Now that I have a dog again, I try to go cross-country skiing as much as possible, so he can romp through the snow as I ski the groomed trails in the woods around my neighborhood.

It has become our after-school ritual; because Corely (a nickname for his real name, Corleone, named after the infamous Godfather from John’s favorite story), looks forward to it so much, I feel terrible if I cannot take him. As a result, I end up skiing in some pretty awful conditions and on some pretty slushy or icy trails.

His enthusiasm has made me more resilient and less choosy when it comes to conditions these days. With so much heavy snow this winter, I have had to bushwhack my way through some snow-laden nether regions where I often stop to release the trees from their heavy snow bondage. As I hit the trees with my poles, I often think of Robert Frost and his poem “Birches,” as many of the arched trees are birch trees. I am not sure I am supposed to be inflicting myself on the natural world in this way, but the trees seem so happy when I am able to knock some of the heaviest snow off the branches and they spring up with life, soaring heavenward.

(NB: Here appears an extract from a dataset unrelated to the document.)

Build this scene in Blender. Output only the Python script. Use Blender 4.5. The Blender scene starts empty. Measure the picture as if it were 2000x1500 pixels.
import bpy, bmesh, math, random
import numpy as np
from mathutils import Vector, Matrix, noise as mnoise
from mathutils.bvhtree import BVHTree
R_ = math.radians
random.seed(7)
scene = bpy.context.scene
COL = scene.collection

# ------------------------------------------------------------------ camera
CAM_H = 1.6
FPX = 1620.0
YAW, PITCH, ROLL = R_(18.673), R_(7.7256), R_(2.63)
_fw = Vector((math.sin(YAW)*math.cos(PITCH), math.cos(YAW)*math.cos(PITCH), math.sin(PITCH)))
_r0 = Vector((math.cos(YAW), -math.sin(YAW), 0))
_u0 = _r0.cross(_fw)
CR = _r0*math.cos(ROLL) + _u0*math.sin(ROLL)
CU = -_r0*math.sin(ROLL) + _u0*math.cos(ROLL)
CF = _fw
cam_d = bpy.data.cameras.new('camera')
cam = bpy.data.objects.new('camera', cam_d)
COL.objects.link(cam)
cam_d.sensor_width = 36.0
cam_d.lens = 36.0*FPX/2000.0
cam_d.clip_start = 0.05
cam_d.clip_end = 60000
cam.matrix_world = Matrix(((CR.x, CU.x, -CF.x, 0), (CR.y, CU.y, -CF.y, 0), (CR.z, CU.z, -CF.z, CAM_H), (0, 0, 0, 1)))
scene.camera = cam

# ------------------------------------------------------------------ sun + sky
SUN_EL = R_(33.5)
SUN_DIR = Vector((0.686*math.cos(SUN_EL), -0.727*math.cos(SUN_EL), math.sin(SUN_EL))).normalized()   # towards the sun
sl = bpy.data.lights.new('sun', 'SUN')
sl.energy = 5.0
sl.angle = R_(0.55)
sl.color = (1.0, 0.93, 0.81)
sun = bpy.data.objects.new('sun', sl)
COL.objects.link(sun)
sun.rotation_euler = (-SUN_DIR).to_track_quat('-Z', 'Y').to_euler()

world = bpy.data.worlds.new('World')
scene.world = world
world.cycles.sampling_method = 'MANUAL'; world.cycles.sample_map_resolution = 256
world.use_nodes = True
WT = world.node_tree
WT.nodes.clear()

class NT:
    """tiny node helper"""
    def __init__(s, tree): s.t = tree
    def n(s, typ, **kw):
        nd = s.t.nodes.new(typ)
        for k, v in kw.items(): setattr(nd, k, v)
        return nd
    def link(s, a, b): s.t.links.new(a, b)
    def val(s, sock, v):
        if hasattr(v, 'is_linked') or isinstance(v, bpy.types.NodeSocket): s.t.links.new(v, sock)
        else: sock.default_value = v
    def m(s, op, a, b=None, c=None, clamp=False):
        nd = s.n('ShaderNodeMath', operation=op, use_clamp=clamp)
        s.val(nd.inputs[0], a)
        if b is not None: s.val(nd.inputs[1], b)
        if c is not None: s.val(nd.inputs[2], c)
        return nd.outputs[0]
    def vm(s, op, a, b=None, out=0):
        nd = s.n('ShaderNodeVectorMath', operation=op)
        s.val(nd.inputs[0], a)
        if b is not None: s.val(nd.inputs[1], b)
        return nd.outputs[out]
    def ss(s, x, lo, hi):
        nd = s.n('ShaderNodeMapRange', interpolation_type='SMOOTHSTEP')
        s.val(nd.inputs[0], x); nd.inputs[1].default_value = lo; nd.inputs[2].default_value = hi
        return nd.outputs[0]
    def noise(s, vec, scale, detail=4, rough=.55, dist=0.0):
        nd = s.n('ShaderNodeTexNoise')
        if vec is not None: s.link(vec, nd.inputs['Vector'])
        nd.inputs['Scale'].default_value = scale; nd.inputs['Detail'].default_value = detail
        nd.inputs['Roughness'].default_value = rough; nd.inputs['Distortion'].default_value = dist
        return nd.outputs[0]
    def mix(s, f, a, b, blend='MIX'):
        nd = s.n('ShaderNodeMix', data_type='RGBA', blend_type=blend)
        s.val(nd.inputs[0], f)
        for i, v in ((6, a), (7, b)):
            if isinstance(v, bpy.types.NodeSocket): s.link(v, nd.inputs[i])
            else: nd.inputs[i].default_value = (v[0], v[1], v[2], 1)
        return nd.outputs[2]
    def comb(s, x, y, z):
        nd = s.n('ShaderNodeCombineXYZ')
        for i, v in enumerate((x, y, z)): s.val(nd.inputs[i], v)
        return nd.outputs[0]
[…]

Corley and my neighbors have also inspired me to try skiing at night this year. Joyce and Bruce, also avid skiers, walk their two dogs nightly, using headlamps to guide them around the neighborhood. Because John gets home after dark in the winter, night skiing would enable him to get some trail time in during the week, so I went out and bought headlamps. And we walk the dog every night anyway, so why not ski with him instead?

The only glitch came when my youngest daughter was immediately worried about the coyotes Corley might run into in the woods at night. I hesitated but had already bought the gear, and knew Corely would love this version of a nighttime walk. So I decided to give it a try, with leash in hand, just in case.

To cross-country ski during the day is beautiful and soul-enriching every time I go, but to do it at night is truly magical, almost like being in the presence of the northern lights every time. The headlamps make the snow glisten as they light our way, and to my surprise and delight, the dog stays in the lighted path; he has no interest in romping anywhere away from us. I love the tranquility; the winter sky is bright and clear; we can see myriads of stars when we get to the clearings.

The woods, as the other Frost poem declares, are truly “lovely, dark and deep” and I am so warm despite my frosty breath. On moonlit nights, we almost don’t need the headlamps, but I am so happy we have them and this beautiful winter experience.